There is also the matter of prosecutorial politics. Rodriguez's charges involve alleged facilitation of money laundering. Pardoning someone accused of enabling criminal financial flows, even if the defense frames it as a software rights issue, creates a different political calculus than pardoning a political ally or a sympathetic public figure. The DOJ brought the case under a prior administration, but the current DOJ has not moved to dismiss it, which means Bondi's office has not yet signaled disagreement with the underlying prosecution.
Finally, the contract resolves on December 31, 2026. Nine months remain, but the absence of any public momentum since December 2025 means the market is pricing hope, not information. A 35% implied probability requires traders to believe there is roughly a one-in-three chance that Trump acts on a case he mentioned once and has not referenced since. That may be generous.

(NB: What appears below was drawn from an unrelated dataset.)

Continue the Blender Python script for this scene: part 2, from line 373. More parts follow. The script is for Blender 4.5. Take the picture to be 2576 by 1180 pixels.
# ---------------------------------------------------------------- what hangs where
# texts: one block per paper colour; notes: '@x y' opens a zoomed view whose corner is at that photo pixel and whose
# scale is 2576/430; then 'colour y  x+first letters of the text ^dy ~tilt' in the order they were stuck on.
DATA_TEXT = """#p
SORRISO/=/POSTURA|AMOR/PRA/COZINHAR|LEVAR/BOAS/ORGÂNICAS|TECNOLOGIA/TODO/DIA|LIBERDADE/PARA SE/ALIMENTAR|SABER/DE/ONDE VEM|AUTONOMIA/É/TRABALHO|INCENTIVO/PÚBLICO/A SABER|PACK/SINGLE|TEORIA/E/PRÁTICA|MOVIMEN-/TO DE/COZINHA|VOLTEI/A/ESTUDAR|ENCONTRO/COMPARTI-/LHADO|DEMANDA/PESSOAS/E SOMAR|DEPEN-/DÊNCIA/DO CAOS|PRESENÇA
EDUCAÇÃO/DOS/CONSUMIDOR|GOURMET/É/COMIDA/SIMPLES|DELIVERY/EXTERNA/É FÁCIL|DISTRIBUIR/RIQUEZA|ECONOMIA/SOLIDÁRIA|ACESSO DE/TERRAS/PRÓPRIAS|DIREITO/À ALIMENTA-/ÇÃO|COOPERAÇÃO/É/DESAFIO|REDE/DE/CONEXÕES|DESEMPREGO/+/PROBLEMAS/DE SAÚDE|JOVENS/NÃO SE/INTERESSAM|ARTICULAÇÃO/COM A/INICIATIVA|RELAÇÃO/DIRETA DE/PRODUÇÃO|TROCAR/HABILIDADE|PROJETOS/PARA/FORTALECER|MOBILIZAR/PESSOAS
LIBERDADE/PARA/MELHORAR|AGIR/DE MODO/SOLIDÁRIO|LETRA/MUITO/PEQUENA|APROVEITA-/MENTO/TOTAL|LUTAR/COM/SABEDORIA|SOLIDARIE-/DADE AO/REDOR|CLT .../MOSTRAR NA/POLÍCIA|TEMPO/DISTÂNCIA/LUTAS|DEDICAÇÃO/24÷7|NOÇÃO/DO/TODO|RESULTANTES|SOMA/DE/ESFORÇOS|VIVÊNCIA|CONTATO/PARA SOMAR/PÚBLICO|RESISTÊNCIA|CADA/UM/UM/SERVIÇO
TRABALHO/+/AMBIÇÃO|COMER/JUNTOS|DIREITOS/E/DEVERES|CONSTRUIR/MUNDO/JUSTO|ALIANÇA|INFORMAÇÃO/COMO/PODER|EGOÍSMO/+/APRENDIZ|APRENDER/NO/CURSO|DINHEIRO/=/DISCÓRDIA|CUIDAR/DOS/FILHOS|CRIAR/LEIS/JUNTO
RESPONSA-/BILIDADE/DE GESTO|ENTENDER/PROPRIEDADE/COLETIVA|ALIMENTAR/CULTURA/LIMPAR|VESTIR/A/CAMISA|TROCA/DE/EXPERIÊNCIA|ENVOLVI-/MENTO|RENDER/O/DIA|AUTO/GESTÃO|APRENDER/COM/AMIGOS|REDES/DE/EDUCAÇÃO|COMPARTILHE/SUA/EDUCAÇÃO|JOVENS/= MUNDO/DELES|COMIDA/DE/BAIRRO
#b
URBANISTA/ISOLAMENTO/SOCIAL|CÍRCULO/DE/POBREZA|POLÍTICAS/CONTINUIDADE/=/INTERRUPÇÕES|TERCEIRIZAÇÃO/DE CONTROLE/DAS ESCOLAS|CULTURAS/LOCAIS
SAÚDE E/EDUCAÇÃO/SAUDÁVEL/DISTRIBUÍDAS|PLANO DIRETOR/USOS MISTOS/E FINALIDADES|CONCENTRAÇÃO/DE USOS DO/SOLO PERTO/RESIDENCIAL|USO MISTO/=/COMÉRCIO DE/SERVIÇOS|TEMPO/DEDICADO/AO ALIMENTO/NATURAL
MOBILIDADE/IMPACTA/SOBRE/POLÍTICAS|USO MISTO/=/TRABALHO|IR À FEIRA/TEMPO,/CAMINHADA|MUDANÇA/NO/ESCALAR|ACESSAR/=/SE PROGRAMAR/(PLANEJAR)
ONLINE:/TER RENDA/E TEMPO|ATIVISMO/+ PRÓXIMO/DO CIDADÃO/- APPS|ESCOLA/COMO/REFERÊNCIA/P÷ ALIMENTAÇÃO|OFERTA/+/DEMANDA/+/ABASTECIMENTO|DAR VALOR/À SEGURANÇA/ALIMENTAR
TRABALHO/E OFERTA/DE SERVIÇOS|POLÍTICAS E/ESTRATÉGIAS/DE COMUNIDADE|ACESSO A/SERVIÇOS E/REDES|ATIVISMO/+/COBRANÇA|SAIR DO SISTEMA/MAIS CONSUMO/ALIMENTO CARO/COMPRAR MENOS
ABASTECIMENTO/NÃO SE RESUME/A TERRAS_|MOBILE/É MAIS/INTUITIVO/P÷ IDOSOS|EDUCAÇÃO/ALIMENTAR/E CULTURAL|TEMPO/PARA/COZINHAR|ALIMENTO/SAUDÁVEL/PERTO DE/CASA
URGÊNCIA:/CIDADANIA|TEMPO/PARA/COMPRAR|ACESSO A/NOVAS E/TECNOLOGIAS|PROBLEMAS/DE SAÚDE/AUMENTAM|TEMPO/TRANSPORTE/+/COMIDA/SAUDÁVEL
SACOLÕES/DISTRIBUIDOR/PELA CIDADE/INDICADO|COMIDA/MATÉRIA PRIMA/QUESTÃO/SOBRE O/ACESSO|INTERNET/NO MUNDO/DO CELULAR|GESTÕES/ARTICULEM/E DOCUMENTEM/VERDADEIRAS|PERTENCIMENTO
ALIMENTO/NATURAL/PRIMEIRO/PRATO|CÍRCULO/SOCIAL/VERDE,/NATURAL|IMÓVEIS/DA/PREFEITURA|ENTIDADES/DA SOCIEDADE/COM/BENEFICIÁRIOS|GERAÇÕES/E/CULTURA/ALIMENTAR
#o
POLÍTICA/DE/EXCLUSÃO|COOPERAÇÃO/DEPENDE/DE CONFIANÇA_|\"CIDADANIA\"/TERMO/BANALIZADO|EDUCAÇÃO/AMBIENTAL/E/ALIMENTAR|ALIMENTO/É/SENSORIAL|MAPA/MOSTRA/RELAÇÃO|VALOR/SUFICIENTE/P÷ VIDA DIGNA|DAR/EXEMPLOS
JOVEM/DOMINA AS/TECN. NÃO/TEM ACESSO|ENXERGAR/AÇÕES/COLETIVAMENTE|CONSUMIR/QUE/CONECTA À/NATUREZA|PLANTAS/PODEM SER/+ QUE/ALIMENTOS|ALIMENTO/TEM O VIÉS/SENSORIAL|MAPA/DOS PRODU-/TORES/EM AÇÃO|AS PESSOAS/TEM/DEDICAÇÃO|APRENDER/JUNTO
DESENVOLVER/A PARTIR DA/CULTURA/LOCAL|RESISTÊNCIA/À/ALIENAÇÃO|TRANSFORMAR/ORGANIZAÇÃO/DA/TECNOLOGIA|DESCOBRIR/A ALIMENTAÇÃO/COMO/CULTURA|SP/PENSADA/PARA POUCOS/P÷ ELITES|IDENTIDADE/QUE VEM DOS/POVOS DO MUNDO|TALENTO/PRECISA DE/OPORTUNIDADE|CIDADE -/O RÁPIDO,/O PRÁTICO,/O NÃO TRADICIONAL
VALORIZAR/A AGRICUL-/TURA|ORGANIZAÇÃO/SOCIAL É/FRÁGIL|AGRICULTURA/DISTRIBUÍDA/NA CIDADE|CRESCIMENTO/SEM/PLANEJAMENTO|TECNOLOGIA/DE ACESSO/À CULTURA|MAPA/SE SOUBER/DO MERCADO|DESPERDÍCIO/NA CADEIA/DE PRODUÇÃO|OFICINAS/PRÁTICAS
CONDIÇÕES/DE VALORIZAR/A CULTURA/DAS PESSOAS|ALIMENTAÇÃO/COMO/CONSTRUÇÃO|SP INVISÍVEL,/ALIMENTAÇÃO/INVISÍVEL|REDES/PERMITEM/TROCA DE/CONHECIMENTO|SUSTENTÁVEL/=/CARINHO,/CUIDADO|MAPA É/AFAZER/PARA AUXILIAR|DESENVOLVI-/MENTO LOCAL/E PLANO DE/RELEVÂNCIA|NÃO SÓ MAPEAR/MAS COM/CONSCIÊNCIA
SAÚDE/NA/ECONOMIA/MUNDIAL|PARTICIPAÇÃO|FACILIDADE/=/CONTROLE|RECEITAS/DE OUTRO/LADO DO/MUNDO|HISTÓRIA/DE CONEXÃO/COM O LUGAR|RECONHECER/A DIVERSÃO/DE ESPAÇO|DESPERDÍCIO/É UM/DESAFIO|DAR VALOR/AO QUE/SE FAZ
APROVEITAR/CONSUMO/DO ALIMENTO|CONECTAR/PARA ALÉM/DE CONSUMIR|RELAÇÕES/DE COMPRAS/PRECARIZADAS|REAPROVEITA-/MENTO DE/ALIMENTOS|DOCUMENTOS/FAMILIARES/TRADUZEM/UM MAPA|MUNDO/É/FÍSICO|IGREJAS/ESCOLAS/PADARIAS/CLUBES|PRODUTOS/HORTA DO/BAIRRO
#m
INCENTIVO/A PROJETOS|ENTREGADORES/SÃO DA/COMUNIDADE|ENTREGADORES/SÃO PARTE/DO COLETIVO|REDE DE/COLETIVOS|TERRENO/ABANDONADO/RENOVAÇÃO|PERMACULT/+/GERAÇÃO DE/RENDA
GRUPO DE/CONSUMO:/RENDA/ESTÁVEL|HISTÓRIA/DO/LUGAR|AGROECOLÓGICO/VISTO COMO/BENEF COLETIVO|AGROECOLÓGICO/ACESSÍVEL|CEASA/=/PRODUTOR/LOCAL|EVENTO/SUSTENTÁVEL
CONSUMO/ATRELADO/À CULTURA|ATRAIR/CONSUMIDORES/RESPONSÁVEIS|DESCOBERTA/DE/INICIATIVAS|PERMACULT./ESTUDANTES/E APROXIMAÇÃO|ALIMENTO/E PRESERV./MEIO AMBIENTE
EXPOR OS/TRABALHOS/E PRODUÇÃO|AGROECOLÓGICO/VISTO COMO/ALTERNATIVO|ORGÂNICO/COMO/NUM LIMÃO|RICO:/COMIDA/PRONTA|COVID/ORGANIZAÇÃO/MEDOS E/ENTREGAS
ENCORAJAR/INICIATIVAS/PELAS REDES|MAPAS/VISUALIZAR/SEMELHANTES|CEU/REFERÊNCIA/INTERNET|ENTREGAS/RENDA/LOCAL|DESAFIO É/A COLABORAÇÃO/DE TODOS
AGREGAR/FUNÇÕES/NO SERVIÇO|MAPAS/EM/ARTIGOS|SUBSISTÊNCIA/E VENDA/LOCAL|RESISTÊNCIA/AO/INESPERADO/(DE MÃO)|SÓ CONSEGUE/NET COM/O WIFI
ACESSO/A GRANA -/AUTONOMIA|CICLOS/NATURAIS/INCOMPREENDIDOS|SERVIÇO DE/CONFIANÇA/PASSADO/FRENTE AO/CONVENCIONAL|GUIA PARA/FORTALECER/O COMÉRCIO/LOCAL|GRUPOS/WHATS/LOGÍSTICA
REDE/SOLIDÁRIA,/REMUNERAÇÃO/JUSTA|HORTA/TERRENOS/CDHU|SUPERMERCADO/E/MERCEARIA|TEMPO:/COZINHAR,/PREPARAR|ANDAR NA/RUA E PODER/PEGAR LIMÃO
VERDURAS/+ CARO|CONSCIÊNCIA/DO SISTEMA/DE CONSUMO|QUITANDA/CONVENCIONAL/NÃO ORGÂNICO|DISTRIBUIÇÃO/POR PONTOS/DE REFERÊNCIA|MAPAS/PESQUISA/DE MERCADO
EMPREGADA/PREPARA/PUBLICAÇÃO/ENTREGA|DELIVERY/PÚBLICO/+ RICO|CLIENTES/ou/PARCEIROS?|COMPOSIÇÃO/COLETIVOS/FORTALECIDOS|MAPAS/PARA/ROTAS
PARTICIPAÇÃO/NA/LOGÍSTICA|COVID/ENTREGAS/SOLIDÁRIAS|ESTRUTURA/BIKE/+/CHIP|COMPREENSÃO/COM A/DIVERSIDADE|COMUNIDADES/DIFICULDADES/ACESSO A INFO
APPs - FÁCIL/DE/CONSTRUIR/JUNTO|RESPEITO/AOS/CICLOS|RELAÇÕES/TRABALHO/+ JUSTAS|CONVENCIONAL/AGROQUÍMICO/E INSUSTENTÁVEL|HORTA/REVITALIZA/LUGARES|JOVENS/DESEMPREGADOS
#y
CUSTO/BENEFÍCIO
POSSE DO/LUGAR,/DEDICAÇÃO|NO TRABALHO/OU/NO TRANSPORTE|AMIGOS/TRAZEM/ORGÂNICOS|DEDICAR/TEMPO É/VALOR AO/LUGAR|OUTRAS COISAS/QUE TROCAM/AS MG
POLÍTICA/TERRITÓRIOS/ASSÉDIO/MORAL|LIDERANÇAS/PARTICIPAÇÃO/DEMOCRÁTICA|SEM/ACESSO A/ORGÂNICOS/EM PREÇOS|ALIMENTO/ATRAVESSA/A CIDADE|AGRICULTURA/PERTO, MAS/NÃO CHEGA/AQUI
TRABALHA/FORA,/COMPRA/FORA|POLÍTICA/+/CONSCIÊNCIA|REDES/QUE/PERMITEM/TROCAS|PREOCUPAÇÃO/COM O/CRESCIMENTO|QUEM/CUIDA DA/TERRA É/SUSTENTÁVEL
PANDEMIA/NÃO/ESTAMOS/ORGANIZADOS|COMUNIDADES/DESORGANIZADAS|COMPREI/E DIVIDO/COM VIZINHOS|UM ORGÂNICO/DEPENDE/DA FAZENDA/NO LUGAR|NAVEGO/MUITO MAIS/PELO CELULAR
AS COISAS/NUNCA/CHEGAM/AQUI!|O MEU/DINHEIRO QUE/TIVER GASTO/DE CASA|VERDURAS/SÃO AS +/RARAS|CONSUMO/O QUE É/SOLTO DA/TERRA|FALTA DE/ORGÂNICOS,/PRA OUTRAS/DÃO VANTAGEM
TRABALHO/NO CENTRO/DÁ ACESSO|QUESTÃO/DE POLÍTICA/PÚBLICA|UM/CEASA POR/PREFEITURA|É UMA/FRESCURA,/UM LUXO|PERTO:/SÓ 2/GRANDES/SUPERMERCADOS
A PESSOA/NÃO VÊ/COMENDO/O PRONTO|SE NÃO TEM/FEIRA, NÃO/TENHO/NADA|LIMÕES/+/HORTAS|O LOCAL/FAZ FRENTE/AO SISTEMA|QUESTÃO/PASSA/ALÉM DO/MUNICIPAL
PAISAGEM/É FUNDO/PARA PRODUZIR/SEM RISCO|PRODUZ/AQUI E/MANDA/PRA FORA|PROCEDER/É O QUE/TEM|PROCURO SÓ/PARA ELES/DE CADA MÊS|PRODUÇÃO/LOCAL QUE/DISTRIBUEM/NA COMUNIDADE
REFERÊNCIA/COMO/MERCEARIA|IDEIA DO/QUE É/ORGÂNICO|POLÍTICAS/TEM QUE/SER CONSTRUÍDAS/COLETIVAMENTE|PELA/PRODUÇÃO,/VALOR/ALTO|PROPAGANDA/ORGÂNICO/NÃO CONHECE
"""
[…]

What Would Move This Market Next
The obvious catalyst is any public statement from the White House, DOJ, or Bondi's office referencing Rodriguez by name. Even a background briefing confirming the case is under active review would likely push the contract above 40%. Conversely, if Trump issues pardons to other figures on the market's leaderboard without mentioning Rodriguez, the implied probability could retreat toward the 18% floor.
The Kalshi-Polymarket spread of 8 points (31% versus 39%) deserves attention. When platforms diverge this much on the same binary question, it typically reflects different trader populations with different information priors. Polymarket's higher price may reflect a crypto-native user base that assigns more weight to the ideological argument for Rodriguez's pardon. Kalshi's lower price may reflect a more traditional political betting community that discounts presidential comments without follow-through.
Rodriguez's contract is a bet on pattern recognition over evidence. The pattern says Trump rewards crypto loyalty. The evidence says he has done nothing specific for Rodriguez since December. At 35%, the market is choosing the pattern. Whether that conviction holds through nine more months of potential silence is the open question this contract will ultimately answer.